Le 3 juin 1539, le conquistador espagnol Hernando de Soto enfonce son épée dans le sol de La Florida et se proclame gouverneur officiel, adoubé par le roi Charles Quint. Au terme d’un périlleux voyage, après avoir bravé la fougue de la mer et la rage de ses ennemis, le voilà enfin face à son destin. À lui les richesses, à lui la gloire, il bâtira là une nouvelle cité qui portera son nom. Aveuglé par l’ambition, obsédé par l’or, de Soto déferle sur les terres avec ses conquistadors. Mais ces nouvelles contrées se révèlent hostiles, peuplées de Cherokees qui se battent farouchement. Face à l’avidité des espagnols, leur résistance se nourrit des mystères de la création et de mythes. Comme celui de l’Enfant Sauvage qui renaît chaque jour, et avec lui, la soif salvatrice de sang.
S’inspirant librement de l’expédition de de Soto (la première incursion longue et profonde d’Européens sur le territoire des actuels Etats-Unis), David Vann nous livre un récit qui évoquera facilement aux amateurs de cinéma des instantanés d’Aguirre ou la colère de Dieu. Il règne en effet chez les conquistadores de La Contrée obscure une mégalomanie, un orgueil, une obtusité propices hélas à vêler des actes de folie sanguinaire. Prisonniers de leur clichés dominateurs (les peuples qu’ils rencontrent seraient à peine humains), dévorés par la cupidité, les Artaban hallucinent des richesses aurifères fabuleuses, là quelque part, toujours un peu plus loin, au cœur d’un pays moite, spongieux, troué de marais et hérissé de bois. Sans l’aide inespérée d’un Espagnol recueilli par un peuple local, l’expédition tournerait vite court. Imaginez plusieurs centaines d’hommes en armures, des chevaux, des chiens de guerre, dressés pour dévorer les génitaux ou les tripes de leurs victimes vives, des porteurs raflés sur place, du bétail sur pied pour s’alimenter qui s’ébranlent pour un périple dont personne ne se doute qu’il durera dans la réalité quatre ans. Des entreprises identiques ont fait tomber peu auparavant l’empire inca et l’empire aztèque, certes avec l’aide d’alliés locaux. Cette fois, c’est une toute autre histoire. La contrée, désespérément plate pendant de nombreux jours, ne compte pas de voies de communication stables, les bayous prospèrent, les peuples voisins se côtoient, se reconnaissent à portée de voix, en paix ou en guerre, ceux plus loin habitent le registre des brumes ou du mythe…

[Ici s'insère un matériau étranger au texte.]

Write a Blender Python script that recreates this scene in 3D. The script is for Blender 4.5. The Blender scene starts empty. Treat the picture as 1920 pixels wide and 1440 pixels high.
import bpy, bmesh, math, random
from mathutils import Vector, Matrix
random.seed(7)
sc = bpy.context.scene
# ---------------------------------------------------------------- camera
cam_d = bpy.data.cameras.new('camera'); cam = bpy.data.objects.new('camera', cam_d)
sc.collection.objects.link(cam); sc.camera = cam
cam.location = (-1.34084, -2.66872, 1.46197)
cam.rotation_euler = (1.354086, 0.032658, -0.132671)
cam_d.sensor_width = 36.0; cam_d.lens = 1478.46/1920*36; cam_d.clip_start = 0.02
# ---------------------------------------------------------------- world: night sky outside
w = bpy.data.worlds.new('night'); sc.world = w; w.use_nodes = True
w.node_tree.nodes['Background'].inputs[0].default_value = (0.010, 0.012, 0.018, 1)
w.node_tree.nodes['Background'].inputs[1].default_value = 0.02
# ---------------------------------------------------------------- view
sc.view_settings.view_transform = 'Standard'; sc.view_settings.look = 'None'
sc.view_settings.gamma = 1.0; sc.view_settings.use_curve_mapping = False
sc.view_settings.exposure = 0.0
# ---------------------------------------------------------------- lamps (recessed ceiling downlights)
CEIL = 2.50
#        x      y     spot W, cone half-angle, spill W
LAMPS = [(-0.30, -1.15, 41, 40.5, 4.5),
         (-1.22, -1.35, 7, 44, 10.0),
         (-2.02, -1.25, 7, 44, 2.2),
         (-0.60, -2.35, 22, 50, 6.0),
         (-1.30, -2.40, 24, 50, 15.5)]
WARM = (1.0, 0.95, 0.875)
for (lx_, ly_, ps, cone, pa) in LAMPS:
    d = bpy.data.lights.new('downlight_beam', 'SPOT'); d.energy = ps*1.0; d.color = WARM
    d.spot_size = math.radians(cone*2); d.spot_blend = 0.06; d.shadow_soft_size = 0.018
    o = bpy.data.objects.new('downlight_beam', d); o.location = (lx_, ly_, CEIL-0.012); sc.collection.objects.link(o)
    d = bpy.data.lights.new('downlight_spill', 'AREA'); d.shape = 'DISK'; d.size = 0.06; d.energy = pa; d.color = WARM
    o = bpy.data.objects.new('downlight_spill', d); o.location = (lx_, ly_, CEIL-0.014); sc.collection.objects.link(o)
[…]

Il n’y a jamais eu de mission civilisatrice, ce n’est que le vernis mensonger du conquérant. La contrée obscure ouvre un chemin d’horreurs et de cruautés, vu à hauteur d’homme, parfois d’une stupéfiante trivialité. Les Espagnols sont des goinfres, des violeurs, des bouchers, querelleurs, larmoyants, terrorisés aussi devant l’inconnu et l’adversité. Ce ne sont que des humains. Malgré la puissance de leur armement, souvent entravée dans un paysage hostile, eux aussi succombent sous les coups d’ennemis, avertis de leur arrivée, qui cherchent à survivre au choc d’une rencontre effroyable. Seul Ortiz, le guide qui a compris en partie le monde où il a été recueilli essaie de sauver un tant soit peu la morale. Mais ses efforts pour faire comprendre l’incompréhensible (pour des Espagnols) resteront vains et lui-même capitulera devant la sauvagerie de ses compagnons. En parallèle à ce récit historique, David Vann découpe les épisodes d’une mythologie appartenant aux Cherokees, comparable au Paradis perdu. Ils avaient tout et leur goût du sang et de la transgression les a fait tout perdre. La perte sera donc la destinée des générations successives. Une leçon pour les dieux et les hommes.
Un roman sur le mode de la bipédie, historique et mythologique. Parfaitement ingambe ? La question se pose. En tout cas, un texte puissant sur la part obscure de la colonisation des Amériques.